■ **WORK TO BE COMPLETED**:
Could you transcribe the material below exactly, without leaving out a single line?

■ **DATASET CONTENT**:
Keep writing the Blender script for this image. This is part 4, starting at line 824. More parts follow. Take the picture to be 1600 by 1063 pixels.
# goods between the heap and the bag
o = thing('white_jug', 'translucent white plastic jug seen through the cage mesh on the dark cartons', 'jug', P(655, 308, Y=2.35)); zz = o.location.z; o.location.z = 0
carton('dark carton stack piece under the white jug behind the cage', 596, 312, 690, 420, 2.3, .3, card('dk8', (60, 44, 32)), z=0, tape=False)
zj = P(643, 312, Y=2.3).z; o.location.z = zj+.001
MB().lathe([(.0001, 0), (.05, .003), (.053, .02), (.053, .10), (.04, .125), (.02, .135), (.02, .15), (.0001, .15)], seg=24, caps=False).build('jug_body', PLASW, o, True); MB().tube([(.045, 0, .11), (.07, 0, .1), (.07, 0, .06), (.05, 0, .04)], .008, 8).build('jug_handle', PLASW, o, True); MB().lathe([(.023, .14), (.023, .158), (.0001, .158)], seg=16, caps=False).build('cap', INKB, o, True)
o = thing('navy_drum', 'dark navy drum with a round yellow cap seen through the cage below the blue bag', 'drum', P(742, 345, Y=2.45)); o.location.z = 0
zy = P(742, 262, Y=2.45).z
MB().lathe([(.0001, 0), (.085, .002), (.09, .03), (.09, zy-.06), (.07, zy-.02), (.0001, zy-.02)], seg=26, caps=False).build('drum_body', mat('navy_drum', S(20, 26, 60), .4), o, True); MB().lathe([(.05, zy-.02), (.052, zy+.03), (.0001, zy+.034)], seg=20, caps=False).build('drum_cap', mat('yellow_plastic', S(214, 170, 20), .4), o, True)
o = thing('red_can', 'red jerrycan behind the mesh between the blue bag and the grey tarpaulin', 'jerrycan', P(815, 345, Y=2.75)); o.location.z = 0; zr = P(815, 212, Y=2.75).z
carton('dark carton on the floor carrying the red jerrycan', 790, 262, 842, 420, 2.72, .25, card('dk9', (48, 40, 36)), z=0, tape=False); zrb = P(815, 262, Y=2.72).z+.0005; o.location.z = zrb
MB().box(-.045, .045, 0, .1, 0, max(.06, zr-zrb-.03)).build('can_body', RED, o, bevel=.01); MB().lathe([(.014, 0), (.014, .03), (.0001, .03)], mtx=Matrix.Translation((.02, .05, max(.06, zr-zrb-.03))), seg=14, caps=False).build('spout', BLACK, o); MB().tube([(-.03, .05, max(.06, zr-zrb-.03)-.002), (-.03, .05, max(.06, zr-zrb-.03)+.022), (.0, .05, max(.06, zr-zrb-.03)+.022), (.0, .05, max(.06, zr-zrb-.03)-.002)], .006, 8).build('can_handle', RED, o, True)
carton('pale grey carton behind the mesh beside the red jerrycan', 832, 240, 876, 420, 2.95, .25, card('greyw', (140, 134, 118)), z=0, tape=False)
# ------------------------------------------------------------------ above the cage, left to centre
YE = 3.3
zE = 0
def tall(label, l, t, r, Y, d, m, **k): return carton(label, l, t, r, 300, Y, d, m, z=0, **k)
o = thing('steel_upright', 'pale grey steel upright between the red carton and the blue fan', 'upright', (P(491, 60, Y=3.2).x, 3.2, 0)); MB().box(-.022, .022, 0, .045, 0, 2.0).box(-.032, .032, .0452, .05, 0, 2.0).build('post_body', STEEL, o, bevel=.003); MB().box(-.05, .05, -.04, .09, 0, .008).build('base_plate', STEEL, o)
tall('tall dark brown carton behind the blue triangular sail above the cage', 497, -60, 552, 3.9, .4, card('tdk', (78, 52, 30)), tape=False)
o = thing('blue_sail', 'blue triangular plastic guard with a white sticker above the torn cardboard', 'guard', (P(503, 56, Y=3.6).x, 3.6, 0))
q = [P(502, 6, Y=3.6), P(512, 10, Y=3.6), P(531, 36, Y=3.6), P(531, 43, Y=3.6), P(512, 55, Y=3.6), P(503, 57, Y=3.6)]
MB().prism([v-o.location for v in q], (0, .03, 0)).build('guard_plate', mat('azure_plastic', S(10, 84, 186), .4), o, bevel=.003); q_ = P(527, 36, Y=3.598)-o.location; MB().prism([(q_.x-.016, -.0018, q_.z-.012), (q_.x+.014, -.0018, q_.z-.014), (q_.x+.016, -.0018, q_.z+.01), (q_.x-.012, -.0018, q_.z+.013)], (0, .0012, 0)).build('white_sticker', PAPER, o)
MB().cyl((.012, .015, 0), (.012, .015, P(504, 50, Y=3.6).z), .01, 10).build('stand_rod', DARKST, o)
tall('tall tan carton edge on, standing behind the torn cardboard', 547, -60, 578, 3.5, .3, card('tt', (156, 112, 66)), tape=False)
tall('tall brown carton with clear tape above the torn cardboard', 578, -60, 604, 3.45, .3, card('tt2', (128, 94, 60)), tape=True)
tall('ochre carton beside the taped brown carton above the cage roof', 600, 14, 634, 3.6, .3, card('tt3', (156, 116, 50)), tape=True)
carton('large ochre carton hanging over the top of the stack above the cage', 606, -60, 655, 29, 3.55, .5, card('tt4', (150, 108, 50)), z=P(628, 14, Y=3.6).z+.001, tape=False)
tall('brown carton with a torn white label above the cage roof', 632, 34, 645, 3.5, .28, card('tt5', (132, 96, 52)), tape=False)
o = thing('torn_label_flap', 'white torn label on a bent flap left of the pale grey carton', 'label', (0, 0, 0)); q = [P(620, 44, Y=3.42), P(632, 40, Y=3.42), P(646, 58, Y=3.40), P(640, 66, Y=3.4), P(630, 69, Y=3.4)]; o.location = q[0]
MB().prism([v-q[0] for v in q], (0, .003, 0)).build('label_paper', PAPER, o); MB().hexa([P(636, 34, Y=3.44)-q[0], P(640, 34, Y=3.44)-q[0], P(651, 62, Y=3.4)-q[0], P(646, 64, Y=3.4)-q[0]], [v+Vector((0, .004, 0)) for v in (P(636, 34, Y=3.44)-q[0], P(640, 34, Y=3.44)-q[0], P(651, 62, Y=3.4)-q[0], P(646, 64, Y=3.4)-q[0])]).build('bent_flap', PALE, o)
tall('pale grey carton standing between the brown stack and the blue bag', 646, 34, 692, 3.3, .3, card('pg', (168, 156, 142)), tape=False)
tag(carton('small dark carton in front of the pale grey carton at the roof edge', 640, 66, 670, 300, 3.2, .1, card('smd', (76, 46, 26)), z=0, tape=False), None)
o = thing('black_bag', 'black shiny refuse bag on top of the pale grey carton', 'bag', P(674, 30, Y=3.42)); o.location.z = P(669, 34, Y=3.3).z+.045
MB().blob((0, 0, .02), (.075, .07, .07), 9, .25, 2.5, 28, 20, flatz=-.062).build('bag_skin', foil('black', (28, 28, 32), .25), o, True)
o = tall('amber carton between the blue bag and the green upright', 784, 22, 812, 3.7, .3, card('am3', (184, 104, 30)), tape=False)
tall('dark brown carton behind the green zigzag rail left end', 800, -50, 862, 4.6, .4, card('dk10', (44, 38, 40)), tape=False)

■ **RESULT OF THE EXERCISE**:
Keep writing the Blender script for this image. This is part 4, starting at line 824. More parts follow. Take the picture to be 1600 by 1063 pixels.
# goods between the heap and the bag
o = thing('white_jug', 'translucent white plastic jug seen through the cage mesh on the dark cartons', 'jug', P(655, 308, Y=2.35)); zz = o.location.z; o.location.z = 0
carton('dark carton stack piece under the white jug behind the cage', 596, 312, 690, 420, 2.3, .3, card('dk8', (60, 44, 32)), z=0, tape=False)
zj = P(643, 312, Y=2.3).z; o.location.z = zj+.001
MB().lathe([(.0001, 0), (.05, .003), (.053, .02), (.053, .10), (.04, .125), (.02, .135), (.02, .15), (.0001, .15)], seg=24, caps=False).build('jug_body', PLASW, o, True); MB().tube([(.045, 0, .11), (.07, 0, .1), (.07, 0, .06), (.05, 0, .04)], .008, 8).build('jug_handle', PLASW, o, True); MB().lathe([(.023, .14), (.023, .158), (.0001, .158)], seg=16, caps=False).build('cap', INKB, o, True)
o = thing('navy_drum', 'dark navy drum with a round yellow cap seen through the cage below the blue bag', 'drum', P(742, 345, Y=2.45)); o.location.z = 0
zy = P(742, 262, Y=2.45).z
MB().lathe([(.0001, 0), (.085, .002), (.09, .03), (.09, zy-.06), (.07, zy-.02), (.0001, zy-.02)], seg=26, caps=False).build('drum_body', mat('navy_drum', S(20, 26, 60), .4), o, True); MB().lathe([(.05, zy-.02), (.052, zy+.03), (.0001, zy+.034)], seg=20, caps=False).build('drum_cap', mat('yellow_plastic', S(214, 170, 20), .4), o, True)
o = thing('red_can', 'red jerrycan behind the mesh between the blue bag and the grey tarpaulin', 'jerrycan', P(815, 345, Y=2.75)); o.location.z = 0; zr = P(815, 212, Y=2.75).z
carton('dark carton on the floor carrying the red jerrycan', 790, 262, 842, 420, 2.72, .25, card('dk9', (48, 40, 36)), z=0, tape=False); zrb = P(815, 262, Y=2.72).z+.0005; o.location.z = zrb
MB().box(-.045, .045, 0, .1, 0, max(.06, zr-zrb-.03)).build('can_body', RED, o, bevel=.01); MB().lathe([(.014, 0), (.014, .03), (.0001, .03)], mtx=Matrix.Translation((.02, .05, max(.06, zr-zrb-.03))), seg=14, caps=False).build('spout', BLACK, o); MB().tube([(-.03, .05, max(.06, zr-zrb-.03)-.002), (-.03, .05, max(.06, zr-zrb-.03)+.022), (.0, .05, max(.06, zr-zrb-.03)+.022), (.0, .05, max(.06, zr-zrb-.03)-.002)], .006, 8).build('can_handle', RED, o, True)
carton('pale grey carton behind the mesh beside the red jerrycan', 832, 240, 876, 420, 2.95, .25, card('greyw', (140, 134, 118)), z=0, tape=False)
# ------------------------------------------------------------------ above the cage, left to centre
YE = 3.3
zE = 0
def tall(label, l, t, r, Y, d, m, **k): return carton(label, l, t, r, 300, Y, d, m, z=0, **k)
o = thing('steel_upright', 'pale grey steel upright between the red carton and the blue fan', 'upright', (P(491, 60, Y=3.2).x, 3.2, 0)); MB().box(-.022, .022, 0, .045, 0, 2.0).box(-.032, .032, .0452, .05, 0, 2.0).build('post_body', STEEL, o, bevel=.003); MB().box(-.05, .05, -.04, .09, 0, .008).build('base_plate', STEEL, o)
tall('tall dark brown carton behind the blue triangular sail above the cage', 497, -60, 552, 3.9, .4, card('tdk', (78, 52, 30)), tape=False)
o = thing('blue_sail', 'blue triangular plastic guard with a white sticker above the torn cardboard', 'guard', (P(503, 56, Y=3.6).x, 3.6, 0))
q = [P(502, 6, Y=3.6), P(512, 10, Y=3.6), P(531, 36, Y=3.6), P(531, 43, Y=3.6), P(512, 55, Y=3.6), P(503, 57, Y=3.6)]
MB().prism([v-o.location for v in q], (0, .03, 0)).build('guard_plate', mat('azure_plastic', S(10, 84, 186), .4), o, bevel=.003); q_ = P(527, 36, Y=3.598)-o.location; MB().prism([(q_.x-.016, -.0018, q_.z-.012), (q_.x+.014, -.0018, q_.z-.014), (q_.x+.016, -.0018, q_.z+.01), (q_.x-.012, -.0018, q_.z+.013)], (0, .0012, 0)).build('white_sticker', PAPER, o)
MB().cyl((.012, .015, 0), (.012, .015, P(504, 50, Y=3.6).z), .01, 10).build('stand_rod', DARKST, o)
tall('tall tan carton edge on, standing behind the torn cardboard', 547, -60, 578, 3.5, .3, card('tt', (156, 112, 66)), tape=False)
tall('tall brown carton with clear tape above the torn cardboard', 578, -60, 604, 3.45, .3, card('tt2', (128, 94, 60)), tape=True)
tall('ochre carton beside the taped brown carton above the cage roof', 600, 14, 634, 3.6, .3, card('tt3', (156, 116, 50)), tape=True)
carton('large ochre carton hanging over the top of the stack above the cage', 606, -60, 655, 29, 3.55, .5, card('tt4', (150, 108, 50)), z=P(628, 14, Y=3.6).z+.001, tape=False)
tall('brown carton with a torn white label above the cage roof', 632, 34, 645, 3.5, .28, card('tt5', (132, 96, 52)), tape=False)
o = thing('torn_label_flap', 'white torn label on a bent flap left of the pale grey carton', 'label', (0, 0, 0)); q = [P(620, 44, Y=3.42), P(632, 40, Y=3.42), P(646, 58, Y=3.40), P(640, 66, Y=3.4), P(630, 69, Y=3.4)]; o.location = q[0]
MB().prism([v-q[0] for v in q], (0, .003, 0)).build('label_paper', PAPER, o); MB().hexa([P(636, 34, Y=3.44)-q[0], P(640, 34, Y=3.44)-q[0], P(651, 62, Y=3.4)-q[0], P(646, 64, Y=3.4)-q[0]], [v+Vector((0, .004, 0)) for v in (P(636, 34, Y=3.44)-q[0], P(640, 34, Y=3.44)-q[0], P(651, 62, Y=3.4)-q[0], P(646, 64, Y=3.4)-q[0])]).build('bent_flap', PALE, o)
tall('pale grey carton standing between the brown stack and the blue bag', 646, 34, 692, 3.3, .3, card('pg', (168, 156, 142)), tape=False)
tag(carton('small dark carton in front of the pale grey carton at the roof edge', 640, 66, 670, 300, 3.2, .1, card('smd', (76, 46, 26)), z=0, tape=False), None)
o = thing('black_bag', 'black shiny refuse bag on top of the pale grey carton', 'bag', P(674, 30, Y=3.42)); o.location.z = P(669, 34, Y=3.3).z+.045
MB().blob((0, 0, .02), (.075, .07, .07), 9, .25, 2.5, 28, 20, flatz=-.062).build('bag_skin', foil('black', (28, 28, 32), .25), o, True)
o = tall('amber carton between the blue bag and the green upright', 784, 22, 812, 3.7, .3, card('am3', (184, 104, 30)), tape=False)
tall('dark brown carton behind the green zigzag rail left end', 800, -50, 862, 4.6, .4, card('dk10', (44, 38, 40)), tape=False)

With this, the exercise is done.